Sustainable synthesis of activated porous carbon from lignin for enhanced CO2 capture: a comparative study of physicochemical activation routes

Abstract

A sustainable and readily available material, lignin protobind 2400, was upcycled to activated porous carbon (APC) compatible with post-combustion CO₂ capture. The effectiveness of the novel two-step physicochemical activation using KOH + CO₂ and ZnCl₂ + CO₂ was compared with that of the respective physical (only CO₂) and chemical activation (only KOH or ZnCl₂). The effect of carbonization conditions (N₂ or CO₂ purging) on the resulting APC properties and CO₂ adsorption performance was studied. The maximum BET surface area of 1480 m² g⁻¹ and the best CO₂ adsorption capacity of 5.68, 3.66, and 2.67 mmol g⁻¹ were observed at 0, 25, and 40 °C/1 bar, respectively. From the precursor to the final product, the APC yield falls within the range of 14.5–40.8 wt%. The APC derived from lignin exhibited better CO₂/N₂ selectivity.

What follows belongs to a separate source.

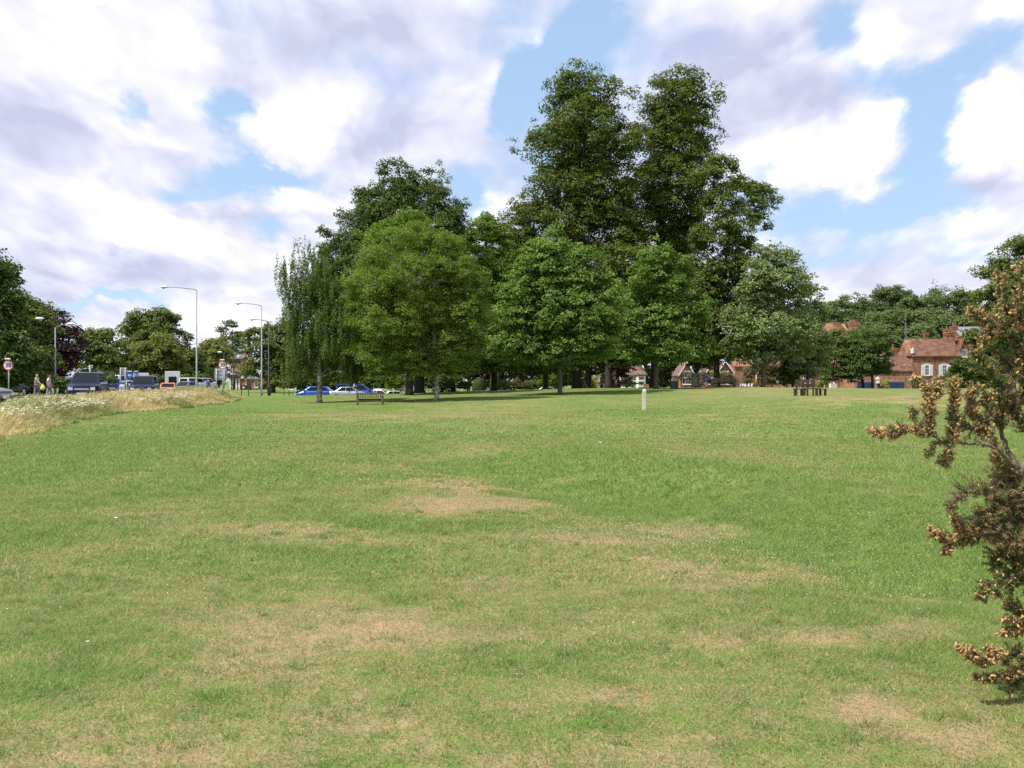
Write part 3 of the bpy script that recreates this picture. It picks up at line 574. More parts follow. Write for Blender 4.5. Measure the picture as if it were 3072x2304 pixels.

The isosteric heat of adsorption for all the APCs remained below 40 kJ mol⁻¹, which suggested a lower energy requirement during the regeneration. The excellent reusability with fluctuations of only 0.51% in the amount of CO₂ adsorbed over ten consecutive adsorption/desorption cycles highlights the APC's outstanding recyclability.